Audit: Minnesota Department of Human Rights case investigations take too long, creating large backlog

A new state audit says the Minnesota Department of Human Rights is taking too long to investigate cases, leading to a large backlog of cases for investigators.

The report from the Office of the Legislative Auditor found most cases took more than a year for investigators to complete, making it "more difficult to conduct effective investigations."

One problem, auditors found, is case intake. According to the report, the Department of Human Rights would often accept cases that didn't meet the minimum criteria to launch an investigation. As a result, investigators end up looking into cases that go nowhere and have less time to work on more noteworthy investigations.

Speaking with investigators, auditors said they took a lax approach to screening complaints. Auditors also found staff would fail to fact check the complaints, meaning sometimes complainants would "misremember" key details about the case and that the department would end up taking a case they otherwise would not accept.

As for the actual investigation into human rights cases, auditors found there are very few standards for an investigation.
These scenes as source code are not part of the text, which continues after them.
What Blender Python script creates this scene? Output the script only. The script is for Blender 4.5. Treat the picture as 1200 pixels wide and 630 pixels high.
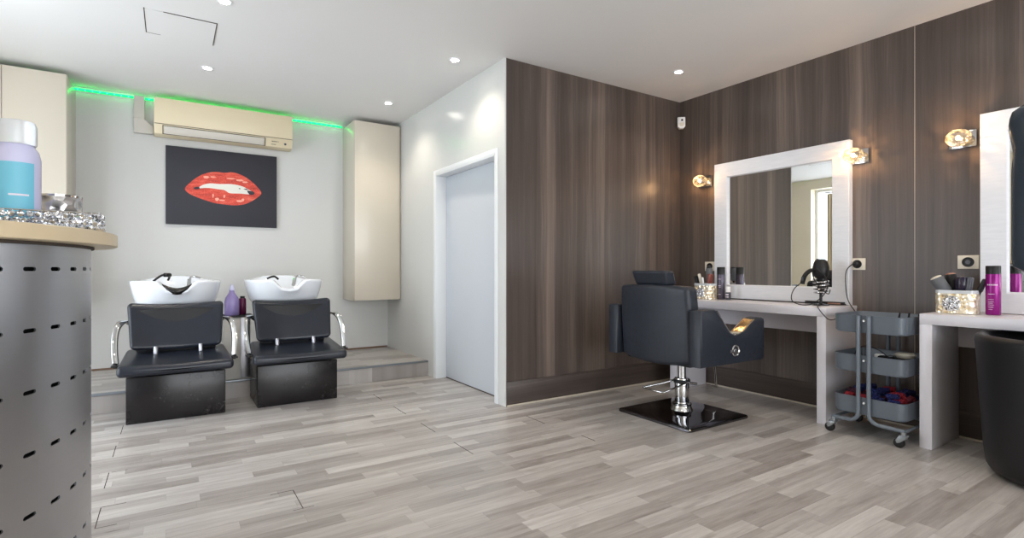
import bpy, bmesh, math, random
from mathutils import Vector, Matrix, noise
random.seed(7)
D = bpy.data; SC = bpy.context.scene; COL = SC.collection
for o in list(D.objects): D.objects.remove(o)
PI = math.pi

# ------------------------------------------------------------ camera, world, exposure
cam_d = D.cameras.new('camera'); cam = D.objects.new('camera', cam_d); COL.objects.link(cam)
cam_d.sensor_width = 36; cam_d.lens = 618/1200*36; cam_d.clip_start = .02
cam.location = (0, 0, 1.08); cam.rotation_euler = (PI/2, 0, -math.radians(32.91))
SC.camera = cam
SC.view_settings.view_transform = 'Standard'; SC.view_settings.look = 'None'
SC.view_settings.exposure = 0.42; SC.view_settings.gamma = 1.0
SC.view_settings.use_curve_mapping = False
w = D.worlds.new('sky'); SC.world = w; w.use_nodes = True
w.node_tree.nodes['Background'].inputs[0].default_value = (.80, .90, 1, 1)
w.node_tree.nodes['Background'].inputs[1].default_value = 1.2

XL, XR, YB, YF, XD, ZC, YREAR = -1.57, 4.26, 6.16, 3.505, 2.20, 2.738, -2.6
YP, ZP = 4.976, .147
WIN1 = (2.75, 5.24, .0, 2.56)       # left wall opening: y0, y1, z0, z1
WIN2 = (-.9, 3.7, .12, 2.45)        # shop front behind the camera: x0, x1, z0, z1

def area(name, loc, rot, sx, sy, power, color):
    l = D.lights.new(name, 'AREA'); l.shape = 'RECTANGLE'; l.size = sx; l.size_y = sy
    l.energy = power; l.color = color
    o = D.objects.new(name, l); o.location = loc; o.rotation_euler = rot; COL.objects.link(o)
    return o
# daylight arriving through the two glazed openings
area('daylight_left_window', (XL-.36, (WIN1[0]+WIN1[1])/2, (WIN1[2]+WIN1[3])/2), (0, -PI/2, 0),
     WIN1[3]-WIN1[2]+.5, WIN1[1]-WIN1[0]+.5, 114, (.86, .93, 1))
area('daylight_shop_front', ((WIN2[0]+WIN2[1])/2, YREAR-.3, (WIN2[2]+WIN2[3])/2), (PI/2, 0, 0),
     WIN2[1]-WIN2[0]+.4, WIN2[3]-WIN2[2]+.4, 150, (.93, .96, 1))

# added fill lamps outside, aimed up to lift the ceiling, like pavement bounce
area('ceiling_fill', ((WIN2[0]+WIN2[1])/2, YREAR-1.3, .05), (math.radians(140), 0, 0), WIN2[1]-WIN2[0]+.4, 1.6, 120, (1, .97, .93))
area('ceiling_fill_left', (XL-1.3, (WIN1[0]+WIN1[1])/2, .05), (0, -math.radians(140), 0), 1.4, WIN1[1]-WIN1[0], 5, (.95, .97, 1))

# ------------------------------------------------------------ materials
def lin(c):
    return tuple((v/12.92 if v <= .04045 else ((v+.055)/1.055)**2.4) for v in c)
def rgb(r, g, b): return (*lin((r/255, g/255, b/255)), 1)
def mat(name, col, rough=.5, metal=0, spec=.5, coat=0, emit=None, es=0, trans=0, ior=1.45, alpha=1):
    m = D.materials.new(name); m.use_nodes = True; b = m.node_tree.nodes['Principled BSDF']
    b.inputs['Base Color'].default_value = col; b.inputs['Roughness'].default_value = rough
    b.inputs['Metallic'].default_value = metal; b.inputs['Specular IOR Level'].default_value = spec
    b.inputs['Coat Weight'].default_value = coat; b.inputs['IOR'].default_value = ior
    b.inputs['Transmission Weight'].default_value = trans; b.inputs['Alpha'].default_value = alpha
    if emit: b.inputs['Emission Color'].default_value = emit; b.inputs['Emission Strength'].default_value = es
    return m
class N:
    def __init__(s, m): s.m = m; s.t = m.node_tree; s.b = s.t.nodes['Principled BSDF']
    def n(s, ty, **kw):
        nd = s.t.nodes.new(ty)
        for k, v in kw.items(): setattr(nd, k, v)
        return nd
    def l(s, a, b): s.t.links.new(a, b)
    def math(s, op, a, b=None, c=None):
        nd = s.n('ShaderNodeMath', operation=op)
        for i, v in enumerate((a, b, c)):
            if v is None: continue
            if isinstance(v, (int, float)): nd.inputs[i].default_value = v
            else: s.l(v, nd.inputs[i])
        return nd.outputs[0]
    def comb(s, x, y, z):
        nd = s.n('ShaderNodeCombineXYZ')
        for i, v in enumerate((x, y, z)):
            if isinstance(v, (int, float)): nd.inputs[i].default_value = v
            else: s.l(v, nd.inputs[i])
        return nd.outputs[0]
    def noise(s, vec, scale, detail=3, rough=.5):
        nd = s.n('ShaderNodeTexNoise'); nd.inputs['Scale'].default_value = scale
        nd.inputs['Detail'].default_value = detail; nd.inputs['Roughness'].default_value = rough
        s.l(vec, nd.inputs['Vector']); return nd.outputs['Fac']
    def white(s, vec):
        nd = s.n('ShaderNodeTexWhiteNoise', noise_dimensions='3D'); s.l(vec, nd.inputs['Vector']); return nd.outputs['Value']
    def ramp(s, fac, stops):
        nd = s.n('ShaderNodeValToRGB'); e = nd.color_ramp.elements
        while len(e) < len(stops): e.new(.5)
        for i, (p, c) in enumerate(stops): e[i].position = p; e[i].color = c
        s.l(fac, nd.inputs['Fac']); return nd.outputs['Color']
    def mix(s, f, a, b, blend='MIX'):
        nd = s.n('ShaderNodeMix', data_type='RGBA', blend_type=blend)
        for k, v in ((0, f), (6, a), (7, b)):
            if isinstance(v, (int, float, tuple)): nd.inputs[k].default_value = v
            else: s.l(v, nd.inputs[k])
        return nd.outputs[2]
    def xyz(s):
        tc = s.n('ShaderNodeTexCoord'); sp = s.n('ShaderNodeSeparateXYZ'); s.l(tc.outputs['Object'], sp.inputs[0])
        return tc.outputs['Object'], sp.outputs[0], sp.outputs[1], sp.outputs[2]
    def bump(s, h, strength=.1, dist=.01):
        b = s.n('ShaderNodeBump'); b.inputs['Strength'].default_value = strength; b.inputs['Distance'].default_value = dist
        s.l(h, b.inputs['Height']); s.l(b.outputs[0], s.b.inputs['Normal'])

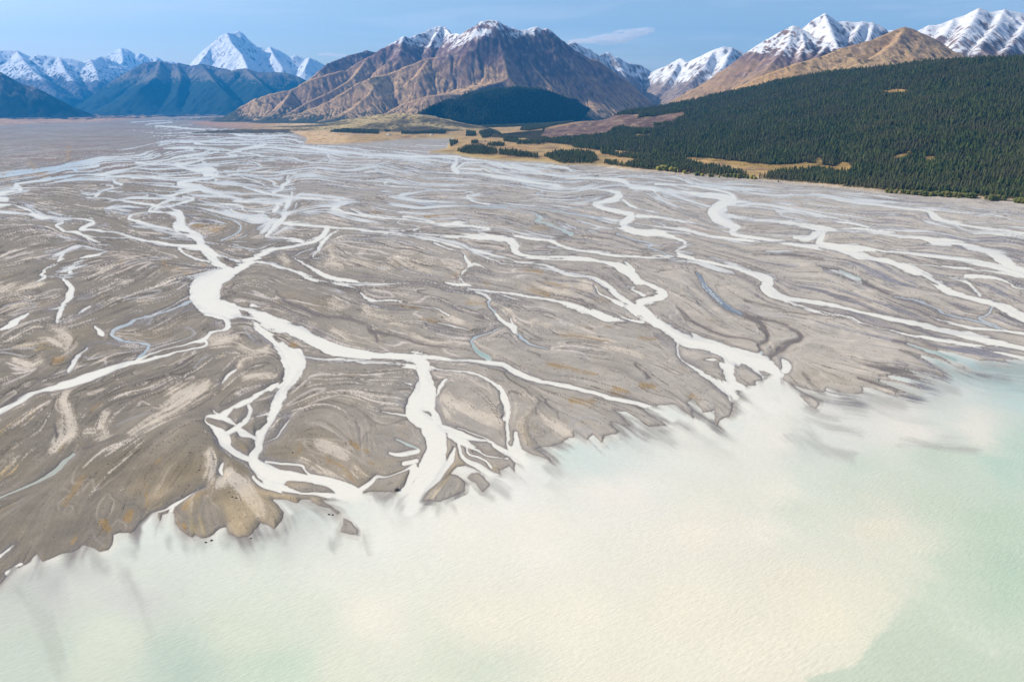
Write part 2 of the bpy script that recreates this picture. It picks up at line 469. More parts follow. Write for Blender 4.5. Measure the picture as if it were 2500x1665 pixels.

According to the report, the Minnesota Department of Human Rights has not "established policies regarding whether investigators should interview responding parties or witnesses, or how long investigators should give parties to respond to department requests for additional information."

When investigators did speak with individuals, in 13 percent of cases they reviewed, auditors were unable to find notes about the interview.

At the end of the day, auditors found that 95 percent of cases in 2016 investigated by the Department of Human Rights were determined to have "no probable cause."

Among recommended changes in the report, auditors are calling for the Department of Human Rights to apply stricter standards to accepting cases while setting standards for investigators looking into cases.